Material provided
══════════════════════════════

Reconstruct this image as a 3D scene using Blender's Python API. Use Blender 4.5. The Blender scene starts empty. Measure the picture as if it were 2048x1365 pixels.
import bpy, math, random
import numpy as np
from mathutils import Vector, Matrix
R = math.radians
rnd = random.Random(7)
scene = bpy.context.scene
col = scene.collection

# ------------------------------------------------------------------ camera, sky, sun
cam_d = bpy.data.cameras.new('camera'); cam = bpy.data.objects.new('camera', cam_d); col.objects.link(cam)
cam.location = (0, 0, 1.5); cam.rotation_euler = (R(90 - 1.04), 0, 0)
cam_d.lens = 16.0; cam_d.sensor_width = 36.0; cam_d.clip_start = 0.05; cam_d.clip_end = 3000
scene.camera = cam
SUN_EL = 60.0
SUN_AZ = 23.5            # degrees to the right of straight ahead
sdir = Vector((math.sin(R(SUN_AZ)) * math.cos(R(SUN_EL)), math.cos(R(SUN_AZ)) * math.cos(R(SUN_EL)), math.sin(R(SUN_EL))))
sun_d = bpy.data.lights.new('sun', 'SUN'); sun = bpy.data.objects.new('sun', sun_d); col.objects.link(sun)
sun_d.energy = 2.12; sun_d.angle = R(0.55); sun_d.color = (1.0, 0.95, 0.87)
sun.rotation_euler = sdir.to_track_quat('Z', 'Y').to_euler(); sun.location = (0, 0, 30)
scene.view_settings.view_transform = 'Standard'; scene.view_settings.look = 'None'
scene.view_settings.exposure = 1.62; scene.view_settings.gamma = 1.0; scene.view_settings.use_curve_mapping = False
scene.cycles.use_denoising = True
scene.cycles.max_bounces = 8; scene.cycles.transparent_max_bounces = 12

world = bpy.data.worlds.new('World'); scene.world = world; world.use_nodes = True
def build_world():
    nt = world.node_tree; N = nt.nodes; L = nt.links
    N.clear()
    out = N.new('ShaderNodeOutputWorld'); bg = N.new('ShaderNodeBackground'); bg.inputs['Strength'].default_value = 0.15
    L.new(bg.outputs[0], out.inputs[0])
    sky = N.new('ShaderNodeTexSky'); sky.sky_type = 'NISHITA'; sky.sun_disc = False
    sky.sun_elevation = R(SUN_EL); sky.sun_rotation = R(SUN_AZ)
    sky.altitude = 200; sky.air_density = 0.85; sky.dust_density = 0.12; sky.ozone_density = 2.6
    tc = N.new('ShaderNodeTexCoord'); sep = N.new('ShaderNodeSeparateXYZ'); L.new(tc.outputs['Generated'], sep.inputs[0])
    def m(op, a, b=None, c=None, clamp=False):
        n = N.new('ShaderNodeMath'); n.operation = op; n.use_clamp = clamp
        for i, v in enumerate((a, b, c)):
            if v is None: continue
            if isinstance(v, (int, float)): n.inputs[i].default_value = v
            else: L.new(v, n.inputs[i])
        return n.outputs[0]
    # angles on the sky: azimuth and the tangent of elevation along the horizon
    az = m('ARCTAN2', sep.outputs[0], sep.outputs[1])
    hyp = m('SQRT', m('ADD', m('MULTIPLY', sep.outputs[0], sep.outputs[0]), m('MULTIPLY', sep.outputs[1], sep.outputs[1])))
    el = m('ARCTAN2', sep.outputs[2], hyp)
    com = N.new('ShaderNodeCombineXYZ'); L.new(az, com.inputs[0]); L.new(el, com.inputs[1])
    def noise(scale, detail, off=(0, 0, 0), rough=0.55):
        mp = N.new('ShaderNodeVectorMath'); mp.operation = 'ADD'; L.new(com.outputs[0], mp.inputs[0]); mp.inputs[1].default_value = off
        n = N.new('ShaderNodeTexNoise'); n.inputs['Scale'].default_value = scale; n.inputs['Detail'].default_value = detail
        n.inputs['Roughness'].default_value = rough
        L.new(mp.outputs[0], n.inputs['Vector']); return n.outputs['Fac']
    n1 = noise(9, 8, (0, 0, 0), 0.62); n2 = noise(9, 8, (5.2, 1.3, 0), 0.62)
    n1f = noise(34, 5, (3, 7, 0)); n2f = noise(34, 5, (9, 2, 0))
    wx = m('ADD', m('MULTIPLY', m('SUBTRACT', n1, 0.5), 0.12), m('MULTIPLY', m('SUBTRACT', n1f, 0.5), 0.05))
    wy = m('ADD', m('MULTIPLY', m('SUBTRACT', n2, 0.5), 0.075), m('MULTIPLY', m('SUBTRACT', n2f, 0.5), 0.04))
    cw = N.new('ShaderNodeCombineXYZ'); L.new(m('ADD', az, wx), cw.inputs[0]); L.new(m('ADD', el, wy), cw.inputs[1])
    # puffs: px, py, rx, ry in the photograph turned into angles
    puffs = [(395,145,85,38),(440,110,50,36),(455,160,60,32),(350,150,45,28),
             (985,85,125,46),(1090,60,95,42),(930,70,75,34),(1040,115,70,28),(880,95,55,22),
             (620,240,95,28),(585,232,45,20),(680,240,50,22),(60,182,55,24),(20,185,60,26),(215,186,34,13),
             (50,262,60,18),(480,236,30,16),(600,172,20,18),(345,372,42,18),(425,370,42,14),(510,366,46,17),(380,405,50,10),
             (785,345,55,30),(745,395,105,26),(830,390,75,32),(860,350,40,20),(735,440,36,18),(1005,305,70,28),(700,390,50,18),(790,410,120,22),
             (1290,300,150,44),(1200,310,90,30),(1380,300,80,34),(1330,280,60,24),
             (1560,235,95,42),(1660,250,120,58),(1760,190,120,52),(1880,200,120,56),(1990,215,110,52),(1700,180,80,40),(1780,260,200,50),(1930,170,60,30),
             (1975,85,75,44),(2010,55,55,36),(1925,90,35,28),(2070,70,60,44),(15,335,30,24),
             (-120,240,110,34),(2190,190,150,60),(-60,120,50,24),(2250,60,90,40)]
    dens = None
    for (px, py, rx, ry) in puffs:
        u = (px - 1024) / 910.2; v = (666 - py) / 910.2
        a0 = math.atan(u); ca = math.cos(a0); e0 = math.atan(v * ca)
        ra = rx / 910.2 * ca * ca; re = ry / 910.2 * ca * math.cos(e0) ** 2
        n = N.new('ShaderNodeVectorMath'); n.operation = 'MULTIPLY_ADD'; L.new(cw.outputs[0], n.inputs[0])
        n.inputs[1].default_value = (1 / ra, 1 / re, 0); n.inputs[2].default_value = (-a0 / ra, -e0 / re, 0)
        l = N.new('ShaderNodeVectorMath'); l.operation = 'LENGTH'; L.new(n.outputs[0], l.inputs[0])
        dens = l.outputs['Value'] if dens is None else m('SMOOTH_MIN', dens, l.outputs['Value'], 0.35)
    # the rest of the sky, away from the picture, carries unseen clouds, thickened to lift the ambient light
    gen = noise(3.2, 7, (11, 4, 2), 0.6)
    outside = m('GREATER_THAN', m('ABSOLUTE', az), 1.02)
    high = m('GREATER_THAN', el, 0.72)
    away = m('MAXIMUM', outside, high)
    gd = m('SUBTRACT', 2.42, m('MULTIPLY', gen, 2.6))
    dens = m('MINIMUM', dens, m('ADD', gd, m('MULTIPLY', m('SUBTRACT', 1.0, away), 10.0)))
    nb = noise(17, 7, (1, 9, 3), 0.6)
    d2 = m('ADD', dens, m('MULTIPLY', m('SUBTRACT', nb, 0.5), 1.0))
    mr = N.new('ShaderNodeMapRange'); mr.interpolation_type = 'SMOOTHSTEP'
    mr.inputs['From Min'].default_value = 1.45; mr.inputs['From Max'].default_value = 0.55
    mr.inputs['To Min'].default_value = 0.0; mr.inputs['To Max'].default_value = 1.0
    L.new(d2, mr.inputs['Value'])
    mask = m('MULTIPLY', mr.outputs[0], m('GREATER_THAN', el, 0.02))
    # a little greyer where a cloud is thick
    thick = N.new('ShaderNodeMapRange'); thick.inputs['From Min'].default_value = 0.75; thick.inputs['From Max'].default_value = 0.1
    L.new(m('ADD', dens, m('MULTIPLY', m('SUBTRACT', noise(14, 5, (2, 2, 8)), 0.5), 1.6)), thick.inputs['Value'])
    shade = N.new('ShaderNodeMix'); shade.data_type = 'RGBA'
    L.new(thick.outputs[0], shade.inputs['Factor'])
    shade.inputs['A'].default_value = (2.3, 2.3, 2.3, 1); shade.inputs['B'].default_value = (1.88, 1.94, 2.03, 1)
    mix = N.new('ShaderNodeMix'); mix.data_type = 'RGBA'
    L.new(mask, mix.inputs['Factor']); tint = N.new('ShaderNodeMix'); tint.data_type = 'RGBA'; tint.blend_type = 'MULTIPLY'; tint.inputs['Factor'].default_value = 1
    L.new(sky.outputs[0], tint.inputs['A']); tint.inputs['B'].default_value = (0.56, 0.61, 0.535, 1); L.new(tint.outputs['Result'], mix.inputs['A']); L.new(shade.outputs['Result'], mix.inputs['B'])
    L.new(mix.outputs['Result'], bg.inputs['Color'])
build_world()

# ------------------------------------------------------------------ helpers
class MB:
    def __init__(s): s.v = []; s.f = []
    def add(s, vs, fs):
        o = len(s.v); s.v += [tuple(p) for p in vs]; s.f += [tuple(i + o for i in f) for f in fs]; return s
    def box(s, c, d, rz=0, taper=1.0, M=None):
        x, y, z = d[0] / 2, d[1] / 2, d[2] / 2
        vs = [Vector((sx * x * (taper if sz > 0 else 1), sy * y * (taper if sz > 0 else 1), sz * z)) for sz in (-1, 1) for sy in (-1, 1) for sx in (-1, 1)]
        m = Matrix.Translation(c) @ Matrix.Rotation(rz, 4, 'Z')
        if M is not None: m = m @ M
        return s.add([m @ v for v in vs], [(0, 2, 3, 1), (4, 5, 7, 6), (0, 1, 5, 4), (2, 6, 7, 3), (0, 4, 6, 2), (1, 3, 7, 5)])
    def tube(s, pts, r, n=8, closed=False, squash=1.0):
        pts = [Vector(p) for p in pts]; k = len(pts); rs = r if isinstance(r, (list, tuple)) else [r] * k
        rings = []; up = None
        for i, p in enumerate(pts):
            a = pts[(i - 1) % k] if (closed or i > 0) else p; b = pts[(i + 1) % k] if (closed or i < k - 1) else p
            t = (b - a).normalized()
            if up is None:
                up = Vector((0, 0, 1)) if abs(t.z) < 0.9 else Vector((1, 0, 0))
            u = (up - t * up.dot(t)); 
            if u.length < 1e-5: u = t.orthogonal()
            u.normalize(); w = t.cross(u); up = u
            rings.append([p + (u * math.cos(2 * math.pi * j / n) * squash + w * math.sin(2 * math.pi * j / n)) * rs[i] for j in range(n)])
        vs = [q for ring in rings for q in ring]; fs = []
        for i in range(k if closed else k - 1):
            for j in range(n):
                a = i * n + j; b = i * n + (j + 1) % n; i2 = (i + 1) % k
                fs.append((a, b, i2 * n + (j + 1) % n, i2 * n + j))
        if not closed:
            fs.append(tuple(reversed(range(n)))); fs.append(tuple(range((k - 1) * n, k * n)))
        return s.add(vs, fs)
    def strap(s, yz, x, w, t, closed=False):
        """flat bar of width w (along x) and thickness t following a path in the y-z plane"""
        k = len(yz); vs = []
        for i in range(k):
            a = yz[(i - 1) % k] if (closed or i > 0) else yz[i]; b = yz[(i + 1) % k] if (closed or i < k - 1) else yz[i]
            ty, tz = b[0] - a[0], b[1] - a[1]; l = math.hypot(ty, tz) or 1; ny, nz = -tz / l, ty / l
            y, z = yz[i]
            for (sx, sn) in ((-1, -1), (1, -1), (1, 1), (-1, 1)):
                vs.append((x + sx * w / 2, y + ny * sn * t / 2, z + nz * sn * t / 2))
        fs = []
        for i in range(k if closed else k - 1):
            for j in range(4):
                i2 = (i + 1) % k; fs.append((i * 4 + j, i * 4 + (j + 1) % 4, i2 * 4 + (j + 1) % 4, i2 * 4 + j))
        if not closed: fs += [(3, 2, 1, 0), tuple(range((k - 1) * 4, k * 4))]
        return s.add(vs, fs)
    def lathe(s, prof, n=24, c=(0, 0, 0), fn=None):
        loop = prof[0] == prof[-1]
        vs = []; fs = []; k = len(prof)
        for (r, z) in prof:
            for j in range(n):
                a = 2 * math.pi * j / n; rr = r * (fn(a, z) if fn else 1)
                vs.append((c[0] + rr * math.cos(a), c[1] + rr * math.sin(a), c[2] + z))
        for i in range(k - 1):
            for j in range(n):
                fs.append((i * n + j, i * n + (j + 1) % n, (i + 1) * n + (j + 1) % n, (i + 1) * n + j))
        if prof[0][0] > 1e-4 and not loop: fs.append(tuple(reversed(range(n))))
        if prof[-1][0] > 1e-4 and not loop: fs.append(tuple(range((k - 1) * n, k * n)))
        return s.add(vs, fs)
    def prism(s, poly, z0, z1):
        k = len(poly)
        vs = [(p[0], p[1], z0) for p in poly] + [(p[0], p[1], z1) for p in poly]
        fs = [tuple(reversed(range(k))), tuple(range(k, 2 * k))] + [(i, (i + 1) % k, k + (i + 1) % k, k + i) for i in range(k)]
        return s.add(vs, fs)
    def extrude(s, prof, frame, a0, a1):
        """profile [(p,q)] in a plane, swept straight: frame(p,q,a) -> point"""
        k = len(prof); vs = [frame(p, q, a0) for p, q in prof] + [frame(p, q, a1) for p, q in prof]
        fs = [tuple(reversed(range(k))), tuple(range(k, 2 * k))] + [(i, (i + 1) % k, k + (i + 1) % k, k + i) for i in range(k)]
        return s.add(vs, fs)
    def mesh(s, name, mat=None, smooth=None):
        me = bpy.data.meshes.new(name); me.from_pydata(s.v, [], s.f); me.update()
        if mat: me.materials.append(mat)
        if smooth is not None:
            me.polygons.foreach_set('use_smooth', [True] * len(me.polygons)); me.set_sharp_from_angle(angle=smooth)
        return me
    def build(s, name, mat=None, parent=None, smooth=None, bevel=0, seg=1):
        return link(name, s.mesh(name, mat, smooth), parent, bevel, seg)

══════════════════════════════

Read the lines above. Gather those in which the string "picture" is found.

Reconstruct this image as a 3D scene using Blender's Python API. Use Blender 4.5. The Blender scene starts empty. Measure the picture as if it were 2048x1365 pixels.
    # the rest of the sky, away from the picture, carries unseen clouds, thickened to lift the ambient light